◆ To be done:
Each line below should be quoted exactly, please.

◆ Information supplied:
◆ ◆ ◆ ◆

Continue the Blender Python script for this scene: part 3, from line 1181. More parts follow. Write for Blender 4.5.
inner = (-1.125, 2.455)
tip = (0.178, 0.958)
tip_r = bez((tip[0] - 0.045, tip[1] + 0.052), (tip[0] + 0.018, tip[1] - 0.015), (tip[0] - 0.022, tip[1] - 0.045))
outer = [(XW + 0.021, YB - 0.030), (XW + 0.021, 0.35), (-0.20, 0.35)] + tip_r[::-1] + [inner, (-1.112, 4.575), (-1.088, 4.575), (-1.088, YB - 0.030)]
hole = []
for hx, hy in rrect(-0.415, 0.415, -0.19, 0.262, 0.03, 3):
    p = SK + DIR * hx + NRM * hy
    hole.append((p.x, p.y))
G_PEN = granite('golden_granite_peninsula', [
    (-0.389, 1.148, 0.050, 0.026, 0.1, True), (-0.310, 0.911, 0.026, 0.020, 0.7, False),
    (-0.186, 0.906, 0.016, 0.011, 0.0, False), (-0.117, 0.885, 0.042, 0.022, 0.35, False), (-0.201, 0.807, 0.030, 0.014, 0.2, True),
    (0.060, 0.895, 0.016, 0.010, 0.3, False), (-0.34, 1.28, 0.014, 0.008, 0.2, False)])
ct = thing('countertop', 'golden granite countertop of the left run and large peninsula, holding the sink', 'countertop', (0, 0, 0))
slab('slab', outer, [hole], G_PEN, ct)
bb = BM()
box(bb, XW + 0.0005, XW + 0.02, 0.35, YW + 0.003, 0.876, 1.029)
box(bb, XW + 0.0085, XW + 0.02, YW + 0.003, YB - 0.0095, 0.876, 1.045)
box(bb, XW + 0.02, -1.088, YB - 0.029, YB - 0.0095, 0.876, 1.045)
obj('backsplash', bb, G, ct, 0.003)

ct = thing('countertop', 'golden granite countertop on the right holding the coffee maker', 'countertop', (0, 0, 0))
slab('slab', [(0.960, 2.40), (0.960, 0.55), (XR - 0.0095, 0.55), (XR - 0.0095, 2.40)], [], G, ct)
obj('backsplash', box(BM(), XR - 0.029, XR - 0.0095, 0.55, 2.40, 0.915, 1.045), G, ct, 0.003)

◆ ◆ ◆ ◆

◆ Response:
Continue the Blender Python script for this scene: part 3, from line 1181. More parts follow. Write for Blender 4.5.
inner = (-1.125, 2.455)
tip = (0.178, 0.958)
tip_r = bez((tip[0] - 0.045, tip[1] + 0.052), (tip[0] + 0.018, tip[1] - 0.015), (tip[0] - 0.022, tip[1] - 0.045))
outer = [(XW + 0.021, YB - 0.030), (XW + 0.021, 0.35), (-0.20, 0.35)] + tip_r[::-1] + [inner, (-1.112, 4.575), (-1.088, 4.575), (-1.088, YB - 0.030)]
hole = []
for hx, hy in rrect(-0.415, 0.415, -0.19, 0.262, 0.03, 3):
    p = SK + DIR * hx + NRM * hy
    hole.append((p.x, p.y))
G_PEN = granite('golden_granite_peninsula', [
    (-0.389, 1.148, 0.050, 0.026, 0.1, True), (-0.310, 0.911, 0.026, 0.020, 0.7, False),
    (-0.186, 0.906, 0.016, 0.011, 0.0, False), (-0.117, 0.885, 0.042, 0.022, 0.35, False), (-0.201, 0.807, 0.030, 0.014, 0.2, True),
    (0.060, 0.895, 0.016, 0.010, 0.3, False), (-0.34, 1.28, 0.014, 0.008, 0.2, False)])
ct = thing('countertop', 'golden granite countertop of the left run and large peninsula, holding the sink', 'countertop', (0, 0, 0))
slab('slab', outer, [hole], G_PEN, ct)
bb = BM()
box(bb, XW + 0.0005, XW + 0.02, 0.35, YW + 0.003, 0.876, 1.029)
box(bb, XW + 0.0085, XW + 0.02, YW + 0.003, YB - 0.0095, 0.876, 1.045)
box(bb, XW + 0.02, -1.088, YB - 0.029, YB - 0.0095, 0.876, 1.045)
obj('backsplash', bb, G, ct, 0.003)

ct = thing('countertop', 'golden granite countertop on the right holding the coffee maker', 'countertop', (0, 0, 0))
slab('slab', [(0.960, 2.40), (0.960, 0.55), (XR - 0.0095, 0.55), (XR - 0.0095, 2.40)], [], G, ct)
obj('backsplash', box(BM(), XR - 0.029, XR - 0.0095, 0.55, 2.40, 0.915, 1.045), G, ct, 0.003)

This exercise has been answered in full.